Monday, August 13, 2012
There Were Giants on the Earth, In Those Days. . . .
I grew up in a world of heroes and villains. As a child, I lived in a household inhabited by images of Thor and Batman, JFK and FDR, Adolf Hitler and Stalin, of a dialectic of good and evil. My late Mother was a skeptic on religion, but a believer nonetheless, in enlightenment, and music, and art, and the power of words and images. My Dad, who fought his way through life from an orphanage to World War II under Omar Bradley, the GI General, led a tempestuous life until he settled down at forty to have a family, adding to my Mother's instant family when I was born.
Shades of grey weren't entirely absent from our lives. My mother was an artist, with a keen appreciation for subtle tones and brushstrokes. Born left-handed, her superstitious, immigrant Mother forced her only to use her right hand. She overcame that radical rewiring to develop gifts at rendering, design, perspective, and composition. We theorized that it made her a little crazy, but she painted so beautifully, it seemed almost an even exchange, at least after I moved out of the house at 18, seldom to return.
I grew up hearing my parents' tales of heroes and villains.
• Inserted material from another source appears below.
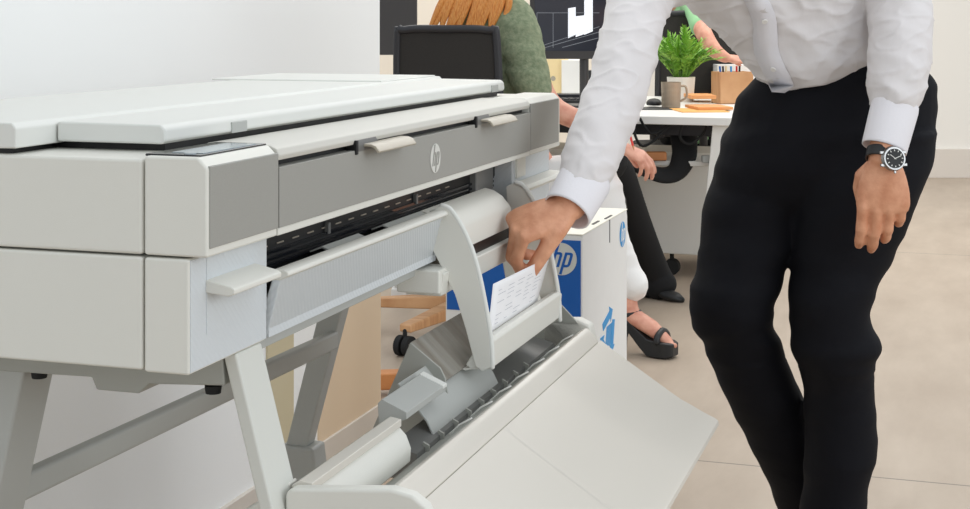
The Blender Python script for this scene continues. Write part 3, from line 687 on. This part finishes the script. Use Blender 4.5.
el2, wr2 = L(520,120,5.093), L(546,160,5.017)
tube(bm, [L(500,30,5.172), el2, wr2], [.045,.038,.025], 16)
hand(bm, wr2, (.5,-.3,-.6), (.3,-.8,.5), 'L', [(20,20,12)]*4, [(.012,.012,-.004),(.03,.03,-.02),(.035,.05,-.03),(.03,.07,-.035),(.02,.085,-.04),(.014,.092,-.04)], .9)
hc = L(466,-52,5.197); tube(bm, [L(478,0,5.197), hc-V((0,0,.06))], [.05,.048], 16); a_, b_, c_ = head(bm, hc, (.75,.6,-.1), (0,0,1), .95)
an_d = V((.93,-.32,-.22))
# foot on a high platform sandal
f0 = L(636,318,4.880); toe = L(668,342,4.820)
tube(bm, [an, f0, (f0+toe)/2+V((0,0,.006)), toe], [.033,.036,.034,.022], 18, ref=(0,0,1), flat=.75)
for k in range(4): 
    t = toe+V((.0,.0,-.004))+V((-.006*k, .014*(k-1), 0)); tube(bm, [t-V((.01,0,0)), t+V((.022,-.004,-.004))], .0095, 8)
tube(bm, [an2, an2+V((.03,-.03,-.10)), an2+V((.11,-.05,-.15))], [.033,.036,.025], 14)
wbody = fuse('body', bm, 'skin2', wo_, .0045, 4); face_parts(wbody, hc, a_, b_, c_, .95)
# hair falling over the shoulder and chair back
bm = bmesh.new(); ball(bm, hc+V((-.01,-.01,.03)), .088, .09, .098, 20)
tube(bm, smoothpath([hc+V((-.05,-.05,.03)), L(464,-25,5.180), L(468,2,5.160), L(466,14,5.150)], 4), interp([.085,.085,.07,.03], 4), 20, flat=.6, ref=(0,1,0))
hs = fuse('hair', bm, 'redhair', wo_, .008, 3)
for i in range(22):
    x = -27+i*2.8+random.uniform(-1,1)
    bm = bmesh.new(); tube(bm, smoothpath([L(478+x*.7,-40,5.11), L(476+x*.95,-12,5.085), L(470+x*1.08+random.uniform(-3,3),8,5.075), L(460+x*1.1+random.uniform(-5,5),36,5.07)], 4), interp([.010,.0145,.012,.004], 4), 8); frombm('hair_lock', bm, 'redhair', hs, smooth=True)
bm = bmesh.new()
tube(bm, smoothpath([hip+V((0,0,-.03)), L(505,110,5.197), L(497,60,5.197), L(493,20,5.197), L(484,2,5.197)], 4), interp([.155,.14,.145,.115,.065], 4), 28)
tube(bm, smoothpath([L(503,14,5.183), L(516,28,5.123), L(524,55,5.063), L(531,80,5.022), L(538,94,5.003)], 4), interp([.085,.082,.073,.066,.052], 4), 22)
tube(bm, smoothpath([L(470,16,5.197), L(492,60,5.160), L(512,112,5.112)], 4), interp([.08,.065,.05], 4), 18)
fuse('jumper', bm, 'sweater', wo_, .007, 6, wr_fun(.005, 9, 9, 16, 1))
bm = bmesh.new()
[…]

My Dad, who never got past the ninth grade, was a voracious reader of history with a terrific memory. He told me stories of Eugene V. Debs, Franklin Roosevelt and the New Deal, of General Bradley, and the Ardennes Forest. My Mother skipped a grade, only to leave school before she got much past 10th Grade, marrying at 17 to get out of a house usurped by her mother's second husband, half-orphaned herself at 15. My mother's heroes were composers, opera singers, painters and sculptors, writers like S. J. Perelman and Saul Bellow, and Flannery O'Connor.
My early heroes were Stan Lee and Jack Kirby, and Joe Kubert and Robert Kanigher, Neal Adams and Denny O'Neil, who made my world bigger and clearer and gave it structure. I knew who the heroes and villains were, at 10. A little Roosevelt, a little JFK, some Spiderman, and a smatter of Sgt. Rock. I crafted an ideology of bravery, selflessness, sarcasm, and wonder. A hero was a little smarter, a little more courageous, with power and responsibility. He saw things others couldn't see, and he took hits others couldn't bear. My Dad's heroes were mine, and my Mom's heroes, too.
Joe Kubert died yesterday, at 85. His style was so unmistakeable, I could pick it out of a thousand pages of imitators. He called it a "realistic style of drawing, " but to me it was more than realistic. It cut like a laser through to the essence, the truth of his characters. His stories of war didn't glorify violence, they taught about human dignity, and courage, and fragility. There was a pathos and an ethic to his storytelling. When a talented writer like Bob Kanigher scripted a war story, Joe transformed that script into a vehicle to show the depths of despair, and the zenith of heroism. Every shadow, every expression, was crafted with such delicacy and deliberation, and yet was so natural and unforced.
G-d gifted Joe Kubert with many years to enrich all of us with his tales of Sgt. Rock, Yossel, and the Enemy Ace, of Prophesies and Faxes from Sarajevo. And G-d gifted those of us who knew his inimitable character with the feeling that there were still Giants on the Earth, who number fewer and fewer. He left wonderful children full of character and the bountiful life-force that made him a creative power in this world for more than seventy years. He left thousands of students who hold a spark of the G-d given gifts he displayed. And he left heroes for us all to read about, and wonder over, and villains to revile. We lost one hero yesterday, but we will share in his achievements for many, many years to come.